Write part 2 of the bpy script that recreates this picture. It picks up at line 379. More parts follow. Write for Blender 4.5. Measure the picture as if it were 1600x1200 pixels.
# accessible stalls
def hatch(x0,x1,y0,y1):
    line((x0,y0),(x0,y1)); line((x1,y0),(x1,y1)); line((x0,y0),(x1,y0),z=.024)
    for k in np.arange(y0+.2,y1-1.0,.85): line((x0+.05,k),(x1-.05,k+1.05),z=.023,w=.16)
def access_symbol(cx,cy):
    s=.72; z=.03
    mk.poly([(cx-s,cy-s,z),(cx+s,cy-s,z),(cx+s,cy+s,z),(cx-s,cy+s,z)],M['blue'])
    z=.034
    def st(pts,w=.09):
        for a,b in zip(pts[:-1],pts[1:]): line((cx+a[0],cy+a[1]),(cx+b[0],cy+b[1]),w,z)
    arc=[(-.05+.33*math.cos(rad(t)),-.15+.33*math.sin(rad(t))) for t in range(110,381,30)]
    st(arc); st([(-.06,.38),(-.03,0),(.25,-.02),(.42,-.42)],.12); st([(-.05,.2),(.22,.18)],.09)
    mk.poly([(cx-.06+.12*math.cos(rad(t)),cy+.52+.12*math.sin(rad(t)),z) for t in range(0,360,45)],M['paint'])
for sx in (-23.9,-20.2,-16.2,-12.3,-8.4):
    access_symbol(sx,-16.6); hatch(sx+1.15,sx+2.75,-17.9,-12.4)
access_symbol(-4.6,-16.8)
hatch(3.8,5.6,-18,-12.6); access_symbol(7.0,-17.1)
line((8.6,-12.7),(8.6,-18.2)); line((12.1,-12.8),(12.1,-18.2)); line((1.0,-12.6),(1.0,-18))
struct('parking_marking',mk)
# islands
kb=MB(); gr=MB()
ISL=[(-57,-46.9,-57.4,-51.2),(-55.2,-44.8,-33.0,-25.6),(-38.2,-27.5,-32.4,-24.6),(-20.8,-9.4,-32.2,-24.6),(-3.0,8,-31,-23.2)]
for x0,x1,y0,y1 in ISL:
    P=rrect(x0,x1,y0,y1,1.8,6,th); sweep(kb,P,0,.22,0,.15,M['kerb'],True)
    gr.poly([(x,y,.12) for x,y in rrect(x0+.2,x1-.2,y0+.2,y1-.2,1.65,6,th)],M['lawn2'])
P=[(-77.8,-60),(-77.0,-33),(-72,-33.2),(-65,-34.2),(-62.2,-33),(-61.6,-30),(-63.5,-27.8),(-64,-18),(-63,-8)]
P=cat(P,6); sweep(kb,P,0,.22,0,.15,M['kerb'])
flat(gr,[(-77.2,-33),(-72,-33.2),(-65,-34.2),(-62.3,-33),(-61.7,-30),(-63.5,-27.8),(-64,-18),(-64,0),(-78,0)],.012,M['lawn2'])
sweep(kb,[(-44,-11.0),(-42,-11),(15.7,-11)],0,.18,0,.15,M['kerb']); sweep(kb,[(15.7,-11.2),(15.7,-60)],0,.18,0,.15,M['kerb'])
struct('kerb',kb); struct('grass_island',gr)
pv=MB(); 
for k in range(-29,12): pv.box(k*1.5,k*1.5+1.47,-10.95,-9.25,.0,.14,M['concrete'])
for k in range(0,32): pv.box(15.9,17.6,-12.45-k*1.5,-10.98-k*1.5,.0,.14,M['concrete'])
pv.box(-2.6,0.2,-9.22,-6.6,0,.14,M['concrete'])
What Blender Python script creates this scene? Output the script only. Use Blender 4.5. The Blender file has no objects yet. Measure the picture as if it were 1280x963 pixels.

**Requirements:** Reproduce the data, keeping every line exactly the same.

**Answer for this exercise:**
Write part 2 of the bpy script that recreates this picture. It picks up at line 379. More parts follow. Write for Blender 4.5. Measure the picture as if it were 1600x1200 pixels.
# accessible stalls
def hatch(x0,x1,y0,y1):
    line((x0,y0),(x0,y1)); line((x1,y0),(x1,y1)); line((x0,y0),(x1,y0),z=.024)
    for k in np.arange(y0+.2,y1-1.0,.85): line((x0+.05,k),(x1-.05,k+1.05),z=.023,w=.16)
def access_symbol(cx,cy):
    s=.72; z=.03
    mk.poly([(cx-s,cy-s,z),(cx+s,cy-s,z),(cx+s,cy+s,z),(cx-s,cy+s,z)],M['blue'])
    z=.034
    def st(pts,w=.09):
        for a,b in zip(pts[:-1],pts[1:]): line((cx+a[0],cy+a[1]),(cx+b[0],cy+b[1]),w,z)
    arc=[(-.05+.33*math.cos(rad(t)),-.15+.33*math.sin(rad(t))) for t in range(110,381,30)]
    st(arc); st([(-.06,.38),(-.03,0),(.25,-.02),(.42,-.42)],.12); st([(-.05,.2),(.22,.18)],.09)
    mk.poly([(cx-.06+.12*math.cos(rad(t)),cy+.52+.12*math.sin(rad(t)),z) for t in range(0,360,45)],M['paint'])
for sx in (-23.9,-20.2,-16.2,-12.3,-8.4):
    access_symbol(sx,-16.6); hatch(sx+1.15,sx+2.75,-17.9,-12.4)
access_symbol(-4.6,-16.8)
hatch(3.8,5.6,-18,-12.6); access_symbol(7.0,-17.1)
line((8.6,-12.7),(8.6,-18.2)); line((12.1,-12.8),(12.1,-18.2)); line((1.0,-12.6),(1.0,-18))
struct('parking_marking',mk)
# islands
kb=MB(); gr=MB()
ISL=[(-57,-46.9,-57.4,-51.2),(-55.2,-44.8,-33.0,-25.6),(-38.2,-27.5,-32.4,-24.6),(-20.8,-9.4,-32.2,-24.6),(-3.0,8,-31,-23.2)]
for x0,x1,y0,y1 in ISL:
    P=rrect(x0,x1,y0,y1,1.8,6,th); sweep(kb,P,0,.22,0,.15,M['kerb'],True)
    gr.poly([(x,y,.12) for x,y in rrect(x0+.2,x1-.2,y0+.2,y1-.2,1.65,6,th)],M['lawn2'])
P=[(-77.8,-60),(-77.0,-33),(-72,-33.2),(-65,-34.2),(-62.2,-33),(-61.6,-30),(-63.5,-27.8),(-64,-18),(-63,-8)]
P=cat(P,6); sweep(kb,P,0,.22,0,.15,M['kerb'])
flat(gr,[(-77.2,-33),(-72,-33.2),(-65,-34.2),(-62.3,-33),(-61.7,-30),(-63.5,-27.8),(-64,-18),(-64,0),(-78,0)],.012,M['lawn2'])
sweep(kb,[(-44,-11.0),(-42,-11),(15.7,-11)],0,.18,0,.15,M['kerb']); sweep(kb,[(15.7,-11.2),(15.7,-60)],0,.18,0,.15,M['kerb'])
struct('kerb',kb); struct('grass_island',gr)
pv=MB(); 
for k in range(-29,12): pv.box(k*1.5,k*1.5+1.47,-10.95,-9.25,.0,.14,M['concrete'])
for k in range(0,32): pv.box(15.9,17.6,-12.45-k*1.5,-10.98-k*1.5,.0,.14,M['concrete'])
pv.box(-2.6,0.2,-9.22,-6.6,0,.14,M['concrete'])
What Blender Python script creates this scene? Output the script only. Use Blender 4.5. The Blender file has no objects yet. Measure the picture as if it were 1280x963 pixels.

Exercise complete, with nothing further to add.